→ Records for processing
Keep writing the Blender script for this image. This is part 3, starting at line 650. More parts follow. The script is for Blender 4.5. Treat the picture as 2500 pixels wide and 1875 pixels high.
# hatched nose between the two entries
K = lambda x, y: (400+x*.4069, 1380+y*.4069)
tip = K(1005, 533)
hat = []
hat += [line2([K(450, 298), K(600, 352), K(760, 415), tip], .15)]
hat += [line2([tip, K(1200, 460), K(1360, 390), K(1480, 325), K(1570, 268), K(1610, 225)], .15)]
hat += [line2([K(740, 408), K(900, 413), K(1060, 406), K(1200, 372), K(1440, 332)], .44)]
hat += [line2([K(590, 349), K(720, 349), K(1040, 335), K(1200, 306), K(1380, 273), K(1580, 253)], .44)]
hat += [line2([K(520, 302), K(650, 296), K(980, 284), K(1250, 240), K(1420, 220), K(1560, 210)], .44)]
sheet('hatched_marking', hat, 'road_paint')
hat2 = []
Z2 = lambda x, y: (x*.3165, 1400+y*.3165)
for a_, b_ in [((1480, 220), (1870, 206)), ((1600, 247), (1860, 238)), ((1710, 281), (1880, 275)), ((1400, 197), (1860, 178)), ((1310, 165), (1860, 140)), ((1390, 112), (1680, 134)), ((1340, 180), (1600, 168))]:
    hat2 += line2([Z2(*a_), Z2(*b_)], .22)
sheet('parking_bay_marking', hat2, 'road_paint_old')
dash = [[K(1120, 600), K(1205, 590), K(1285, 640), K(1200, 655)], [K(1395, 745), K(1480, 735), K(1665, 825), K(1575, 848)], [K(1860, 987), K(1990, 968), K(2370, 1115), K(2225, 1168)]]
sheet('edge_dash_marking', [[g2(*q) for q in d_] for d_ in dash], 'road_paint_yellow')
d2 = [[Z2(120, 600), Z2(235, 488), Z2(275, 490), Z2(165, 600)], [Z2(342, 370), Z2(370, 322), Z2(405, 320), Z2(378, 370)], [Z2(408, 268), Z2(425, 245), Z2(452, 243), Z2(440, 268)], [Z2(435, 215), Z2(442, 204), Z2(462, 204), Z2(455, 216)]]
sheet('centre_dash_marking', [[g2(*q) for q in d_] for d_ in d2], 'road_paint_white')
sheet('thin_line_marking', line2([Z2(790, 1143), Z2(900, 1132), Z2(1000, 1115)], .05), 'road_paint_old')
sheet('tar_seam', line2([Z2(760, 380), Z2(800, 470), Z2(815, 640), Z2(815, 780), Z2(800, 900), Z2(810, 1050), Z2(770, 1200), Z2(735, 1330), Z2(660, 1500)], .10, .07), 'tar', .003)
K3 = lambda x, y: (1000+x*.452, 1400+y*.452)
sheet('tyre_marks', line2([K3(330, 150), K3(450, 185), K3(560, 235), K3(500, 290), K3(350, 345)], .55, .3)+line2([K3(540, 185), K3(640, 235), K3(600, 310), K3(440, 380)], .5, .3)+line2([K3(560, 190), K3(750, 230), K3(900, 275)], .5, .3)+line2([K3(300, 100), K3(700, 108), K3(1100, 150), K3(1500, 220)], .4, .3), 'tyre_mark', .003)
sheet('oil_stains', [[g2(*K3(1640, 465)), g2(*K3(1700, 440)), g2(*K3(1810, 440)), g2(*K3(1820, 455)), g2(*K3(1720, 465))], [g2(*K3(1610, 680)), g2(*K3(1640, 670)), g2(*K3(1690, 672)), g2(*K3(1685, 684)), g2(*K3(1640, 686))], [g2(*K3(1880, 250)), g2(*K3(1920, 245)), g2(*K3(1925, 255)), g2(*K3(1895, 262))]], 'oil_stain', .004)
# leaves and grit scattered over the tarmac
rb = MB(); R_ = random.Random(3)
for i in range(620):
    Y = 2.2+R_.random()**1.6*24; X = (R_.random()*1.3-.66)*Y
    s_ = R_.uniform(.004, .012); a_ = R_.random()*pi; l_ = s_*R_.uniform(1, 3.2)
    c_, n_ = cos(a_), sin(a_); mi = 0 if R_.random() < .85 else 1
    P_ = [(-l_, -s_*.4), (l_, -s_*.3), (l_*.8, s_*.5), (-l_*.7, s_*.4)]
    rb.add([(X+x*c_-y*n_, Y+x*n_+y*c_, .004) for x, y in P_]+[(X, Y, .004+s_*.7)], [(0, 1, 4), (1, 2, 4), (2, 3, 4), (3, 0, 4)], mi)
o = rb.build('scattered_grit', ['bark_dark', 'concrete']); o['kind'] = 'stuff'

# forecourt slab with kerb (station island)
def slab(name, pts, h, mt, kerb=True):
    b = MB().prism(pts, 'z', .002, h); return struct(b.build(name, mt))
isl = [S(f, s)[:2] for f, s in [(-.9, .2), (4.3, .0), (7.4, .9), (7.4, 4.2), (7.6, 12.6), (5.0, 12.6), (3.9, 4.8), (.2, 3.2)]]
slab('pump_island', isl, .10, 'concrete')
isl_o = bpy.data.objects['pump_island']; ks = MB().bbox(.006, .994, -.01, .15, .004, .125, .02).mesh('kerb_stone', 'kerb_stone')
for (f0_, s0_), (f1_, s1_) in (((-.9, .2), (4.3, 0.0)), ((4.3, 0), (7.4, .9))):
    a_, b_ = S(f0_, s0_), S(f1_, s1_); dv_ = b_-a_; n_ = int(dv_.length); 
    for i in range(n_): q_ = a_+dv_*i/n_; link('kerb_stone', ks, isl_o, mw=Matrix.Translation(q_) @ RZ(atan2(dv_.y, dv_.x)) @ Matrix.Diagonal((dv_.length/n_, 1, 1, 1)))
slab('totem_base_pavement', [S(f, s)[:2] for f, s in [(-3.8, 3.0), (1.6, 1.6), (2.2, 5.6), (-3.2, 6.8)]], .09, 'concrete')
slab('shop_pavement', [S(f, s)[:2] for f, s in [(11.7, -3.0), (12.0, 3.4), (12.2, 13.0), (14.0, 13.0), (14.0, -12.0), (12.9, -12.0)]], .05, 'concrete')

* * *

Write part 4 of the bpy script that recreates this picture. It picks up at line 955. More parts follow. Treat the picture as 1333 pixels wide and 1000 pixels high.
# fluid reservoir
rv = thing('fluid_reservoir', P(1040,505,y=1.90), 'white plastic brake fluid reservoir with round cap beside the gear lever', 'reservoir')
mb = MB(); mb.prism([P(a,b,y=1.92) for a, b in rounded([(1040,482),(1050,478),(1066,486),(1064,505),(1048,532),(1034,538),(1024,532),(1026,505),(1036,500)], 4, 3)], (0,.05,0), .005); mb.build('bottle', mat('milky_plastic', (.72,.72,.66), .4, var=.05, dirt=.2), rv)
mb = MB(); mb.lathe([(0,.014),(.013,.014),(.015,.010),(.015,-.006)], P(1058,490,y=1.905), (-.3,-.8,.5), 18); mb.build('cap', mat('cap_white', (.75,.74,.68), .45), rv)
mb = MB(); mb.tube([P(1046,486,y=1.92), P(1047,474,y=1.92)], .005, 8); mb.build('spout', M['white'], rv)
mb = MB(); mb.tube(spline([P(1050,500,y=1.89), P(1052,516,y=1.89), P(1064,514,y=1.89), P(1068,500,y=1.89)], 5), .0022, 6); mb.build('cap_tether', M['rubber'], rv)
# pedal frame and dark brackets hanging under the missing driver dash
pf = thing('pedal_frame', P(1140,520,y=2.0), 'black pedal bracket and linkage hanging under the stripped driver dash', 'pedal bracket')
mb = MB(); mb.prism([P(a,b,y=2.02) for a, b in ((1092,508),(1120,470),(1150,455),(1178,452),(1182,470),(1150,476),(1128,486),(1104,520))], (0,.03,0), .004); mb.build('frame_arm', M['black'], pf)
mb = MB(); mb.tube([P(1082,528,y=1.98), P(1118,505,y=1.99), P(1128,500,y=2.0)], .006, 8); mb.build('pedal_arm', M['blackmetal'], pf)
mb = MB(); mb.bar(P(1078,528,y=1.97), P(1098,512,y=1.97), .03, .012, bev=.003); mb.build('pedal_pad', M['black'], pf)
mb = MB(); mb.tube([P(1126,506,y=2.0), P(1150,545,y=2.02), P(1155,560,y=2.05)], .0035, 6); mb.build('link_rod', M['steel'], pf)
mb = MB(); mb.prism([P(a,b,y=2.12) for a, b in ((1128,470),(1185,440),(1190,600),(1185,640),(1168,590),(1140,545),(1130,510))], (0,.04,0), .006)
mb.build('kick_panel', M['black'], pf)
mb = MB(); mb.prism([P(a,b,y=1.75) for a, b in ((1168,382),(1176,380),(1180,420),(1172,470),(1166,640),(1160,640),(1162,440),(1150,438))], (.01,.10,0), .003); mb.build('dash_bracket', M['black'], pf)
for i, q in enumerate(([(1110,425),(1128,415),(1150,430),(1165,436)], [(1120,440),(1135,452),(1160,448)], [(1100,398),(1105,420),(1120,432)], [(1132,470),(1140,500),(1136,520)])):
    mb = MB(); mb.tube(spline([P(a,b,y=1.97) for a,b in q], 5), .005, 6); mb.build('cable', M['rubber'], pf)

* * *

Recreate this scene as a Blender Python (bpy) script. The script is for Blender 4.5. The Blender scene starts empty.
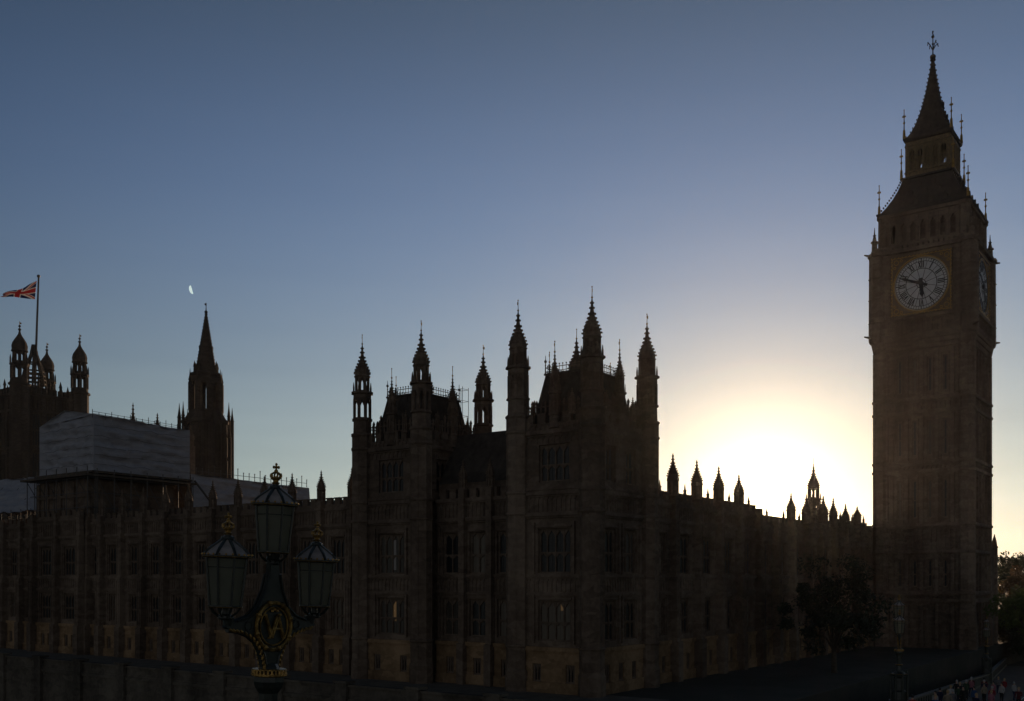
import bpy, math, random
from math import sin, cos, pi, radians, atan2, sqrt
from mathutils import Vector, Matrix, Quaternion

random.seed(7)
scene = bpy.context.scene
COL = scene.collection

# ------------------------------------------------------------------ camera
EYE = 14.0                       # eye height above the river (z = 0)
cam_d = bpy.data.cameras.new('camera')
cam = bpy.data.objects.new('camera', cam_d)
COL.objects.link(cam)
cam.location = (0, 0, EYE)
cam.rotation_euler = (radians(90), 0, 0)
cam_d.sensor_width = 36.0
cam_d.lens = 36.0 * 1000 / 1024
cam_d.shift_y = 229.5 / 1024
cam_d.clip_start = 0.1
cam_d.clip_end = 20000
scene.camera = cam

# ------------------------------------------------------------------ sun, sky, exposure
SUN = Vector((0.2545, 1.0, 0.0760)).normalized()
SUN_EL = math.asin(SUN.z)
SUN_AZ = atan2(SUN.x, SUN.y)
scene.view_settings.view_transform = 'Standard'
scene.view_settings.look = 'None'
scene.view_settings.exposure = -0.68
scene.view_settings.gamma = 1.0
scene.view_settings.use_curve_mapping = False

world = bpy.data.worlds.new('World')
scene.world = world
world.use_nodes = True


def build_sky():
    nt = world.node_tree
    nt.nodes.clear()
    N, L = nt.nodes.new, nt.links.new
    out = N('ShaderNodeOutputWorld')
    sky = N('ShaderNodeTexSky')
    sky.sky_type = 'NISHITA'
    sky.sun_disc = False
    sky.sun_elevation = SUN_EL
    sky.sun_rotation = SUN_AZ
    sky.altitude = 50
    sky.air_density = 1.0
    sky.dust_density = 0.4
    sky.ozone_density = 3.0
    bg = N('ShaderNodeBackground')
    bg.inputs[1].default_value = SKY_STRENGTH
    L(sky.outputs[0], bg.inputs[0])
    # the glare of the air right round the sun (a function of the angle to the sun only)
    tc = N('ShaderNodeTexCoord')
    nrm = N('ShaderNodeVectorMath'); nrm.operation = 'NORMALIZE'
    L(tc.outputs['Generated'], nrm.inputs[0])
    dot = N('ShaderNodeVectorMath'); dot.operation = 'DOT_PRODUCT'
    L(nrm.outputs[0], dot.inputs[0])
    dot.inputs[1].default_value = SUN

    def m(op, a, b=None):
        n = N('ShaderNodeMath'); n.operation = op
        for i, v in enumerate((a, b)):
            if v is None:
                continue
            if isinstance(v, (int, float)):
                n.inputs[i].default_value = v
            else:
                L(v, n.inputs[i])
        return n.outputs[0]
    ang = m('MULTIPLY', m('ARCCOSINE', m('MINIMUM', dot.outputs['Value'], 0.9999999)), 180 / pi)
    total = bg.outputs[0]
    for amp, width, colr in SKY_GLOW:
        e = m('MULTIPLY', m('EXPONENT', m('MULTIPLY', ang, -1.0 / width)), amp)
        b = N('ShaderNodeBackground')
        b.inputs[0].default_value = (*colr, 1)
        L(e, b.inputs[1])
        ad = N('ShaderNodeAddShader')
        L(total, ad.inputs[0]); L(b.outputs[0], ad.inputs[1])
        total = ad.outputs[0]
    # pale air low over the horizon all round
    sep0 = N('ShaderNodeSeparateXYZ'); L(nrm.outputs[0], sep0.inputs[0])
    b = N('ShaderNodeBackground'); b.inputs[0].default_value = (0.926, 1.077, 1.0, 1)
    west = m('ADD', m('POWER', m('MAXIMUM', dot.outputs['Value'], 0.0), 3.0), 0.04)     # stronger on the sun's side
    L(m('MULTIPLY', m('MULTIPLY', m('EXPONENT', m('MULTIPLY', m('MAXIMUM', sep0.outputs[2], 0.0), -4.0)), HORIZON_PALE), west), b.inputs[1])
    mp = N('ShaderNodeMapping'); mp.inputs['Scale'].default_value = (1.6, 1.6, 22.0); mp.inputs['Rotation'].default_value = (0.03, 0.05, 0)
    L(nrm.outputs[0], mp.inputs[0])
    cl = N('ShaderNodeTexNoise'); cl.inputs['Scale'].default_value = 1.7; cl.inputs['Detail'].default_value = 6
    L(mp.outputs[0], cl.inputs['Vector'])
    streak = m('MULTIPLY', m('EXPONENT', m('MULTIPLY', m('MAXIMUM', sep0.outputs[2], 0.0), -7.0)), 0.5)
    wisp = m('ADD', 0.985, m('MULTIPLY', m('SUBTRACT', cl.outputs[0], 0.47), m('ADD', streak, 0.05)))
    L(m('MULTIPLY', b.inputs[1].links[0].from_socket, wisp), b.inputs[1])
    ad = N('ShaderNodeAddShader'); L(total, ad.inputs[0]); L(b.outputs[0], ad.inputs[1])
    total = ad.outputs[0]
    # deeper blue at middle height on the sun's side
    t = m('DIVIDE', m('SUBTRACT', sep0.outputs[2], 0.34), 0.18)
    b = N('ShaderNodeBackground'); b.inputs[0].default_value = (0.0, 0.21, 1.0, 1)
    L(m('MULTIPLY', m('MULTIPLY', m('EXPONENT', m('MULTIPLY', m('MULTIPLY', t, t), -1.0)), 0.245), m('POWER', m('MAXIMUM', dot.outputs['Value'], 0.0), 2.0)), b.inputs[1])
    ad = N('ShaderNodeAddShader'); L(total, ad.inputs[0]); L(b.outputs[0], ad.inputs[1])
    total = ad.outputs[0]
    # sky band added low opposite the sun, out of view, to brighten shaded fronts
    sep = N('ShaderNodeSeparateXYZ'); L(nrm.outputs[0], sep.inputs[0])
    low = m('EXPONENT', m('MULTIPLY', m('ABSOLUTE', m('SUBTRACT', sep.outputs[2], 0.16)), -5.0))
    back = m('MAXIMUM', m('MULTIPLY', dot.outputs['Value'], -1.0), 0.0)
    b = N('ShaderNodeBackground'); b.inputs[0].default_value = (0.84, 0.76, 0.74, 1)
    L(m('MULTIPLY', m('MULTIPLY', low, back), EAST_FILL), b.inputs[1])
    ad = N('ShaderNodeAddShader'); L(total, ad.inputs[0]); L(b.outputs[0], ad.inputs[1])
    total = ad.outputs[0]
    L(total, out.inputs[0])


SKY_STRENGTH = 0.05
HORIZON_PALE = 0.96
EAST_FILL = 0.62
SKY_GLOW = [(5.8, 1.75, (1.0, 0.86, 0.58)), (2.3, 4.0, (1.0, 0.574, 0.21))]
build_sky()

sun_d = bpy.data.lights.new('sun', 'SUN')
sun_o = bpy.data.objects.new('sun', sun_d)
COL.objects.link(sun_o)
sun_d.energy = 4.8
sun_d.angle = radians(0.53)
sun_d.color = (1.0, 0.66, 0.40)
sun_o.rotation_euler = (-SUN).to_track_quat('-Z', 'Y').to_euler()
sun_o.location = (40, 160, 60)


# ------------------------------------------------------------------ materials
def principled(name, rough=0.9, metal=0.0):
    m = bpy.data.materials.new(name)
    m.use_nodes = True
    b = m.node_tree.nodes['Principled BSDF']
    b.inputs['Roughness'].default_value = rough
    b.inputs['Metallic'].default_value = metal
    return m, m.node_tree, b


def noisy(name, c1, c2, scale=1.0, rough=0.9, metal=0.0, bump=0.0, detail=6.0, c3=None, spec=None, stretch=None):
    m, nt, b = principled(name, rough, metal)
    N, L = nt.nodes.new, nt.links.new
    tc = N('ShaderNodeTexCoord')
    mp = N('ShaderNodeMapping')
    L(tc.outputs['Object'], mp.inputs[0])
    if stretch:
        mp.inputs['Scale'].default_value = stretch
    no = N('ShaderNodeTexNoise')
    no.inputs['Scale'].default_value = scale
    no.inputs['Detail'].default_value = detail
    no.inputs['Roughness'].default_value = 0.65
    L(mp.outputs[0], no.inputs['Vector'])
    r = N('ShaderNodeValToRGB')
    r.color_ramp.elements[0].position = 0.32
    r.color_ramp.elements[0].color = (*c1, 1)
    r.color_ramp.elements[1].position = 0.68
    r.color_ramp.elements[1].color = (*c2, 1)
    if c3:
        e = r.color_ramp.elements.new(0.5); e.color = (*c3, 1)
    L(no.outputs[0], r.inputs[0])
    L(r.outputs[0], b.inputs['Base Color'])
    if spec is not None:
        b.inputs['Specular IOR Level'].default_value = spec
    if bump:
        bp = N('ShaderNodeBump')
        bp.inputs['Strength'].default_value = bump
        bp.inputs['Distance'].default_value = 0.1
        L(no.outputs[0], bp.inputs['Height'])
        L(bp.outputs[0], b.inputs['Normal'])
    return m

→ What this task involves
Do not include pictures. Give again exactly the lines starting at the one with "Recreate this scene" and ending at the one with "dot.inputs[1].default_value = SUN", both included.

→ Solved exercise
Recreate this scene as a Blender Python (bpy) script. The script is for Blender 4.5. The Blender scene starts empty.
import bpy, math, random
from math import sin, cos, pi, radians, atan2, sqrt
from mathutils import Vector, Matrix, Quaternion

random.seed(7)
scene = bpy.context.scene
COL = scene.collection

# ------------------------------------------------------------------ camera
EYE = 14.0                       # eye height above the river (z = 0)
cam_d = bpy.data.cameras.new('camera')
cam = bpy.data.objects.new('camera', cam_d)
COL.objects.link(cam)
cam.location = (0, 0, EYE)
cam.rotation_euler = (radians(90), 0, 0)
cam_d.sensor_width = 36.0
cam_d.lens = 36.0 * 1000 / 1024
cam_d.shift_y = 229.5 / 1024
cam_d.clip_start = 0.1
cam_d.clip_end = 20000
scene.camera = cam

# ------------------------------------------------------------------ sun, sky, exposure
SUN = Vector((0.2545, 1.0, 0.0760)).normalized()
SUN_EL = math.asin(SUN.z)
SUN_AZ = atan2(SUN.x, SUN.y)
scene.view_settings.view_transform = 'Standard'
scene.view_settings.look = 'None'
scene.view_settings.exposure = -0.68
scene.view_settings.gamma = 1.0
scene.view_settings.use_curve_mapping = False

world = bpy.data.worlds.new('World')
scene.world = world
world.use_nodes = True


def build_sky():
    nt = world.node_tree
    nt.nodes.clear()
    N, L = nt.nodes.new, nt.links.new
    out = N('ShaderNodeOutputWorld')
    sky = N('ShaderNodeTexSky')
    sky.sky_type = 'NISHITA'
    sky.sun_disc = False
    sky.sun_elevation = SUN_EL
    sky.sun_rotation = SUN_AZ
    sky.altitude = 50
    sky.air_density = 1.0
    sky.dust_density = 0.4
    sky.ozone_density = 3.0
    bg = N('ShaderNodeBackground')
    bg.inputs[1].default_value = SKY_STRENGTH
    L(sky.outputs[0], bg.inputs[0])
    # the glare of the air right round the sun (a function of the angle to the sun only)
    tc = N('ShaderNodeTexCoord')
    nrm = N('ShaderNodeVectorMath'); nrm.operation = 'NORMALIZE'
    L(tc.outputs['Generated'], nrm.inputs[0])
    dot = N('ShaderNodeVectorMath'); dot.operation = 'DOT_PRODUCT'
    L(nrm.outputs[0], dot.inputs[0])
    dot.inputs[1].default_value = SUN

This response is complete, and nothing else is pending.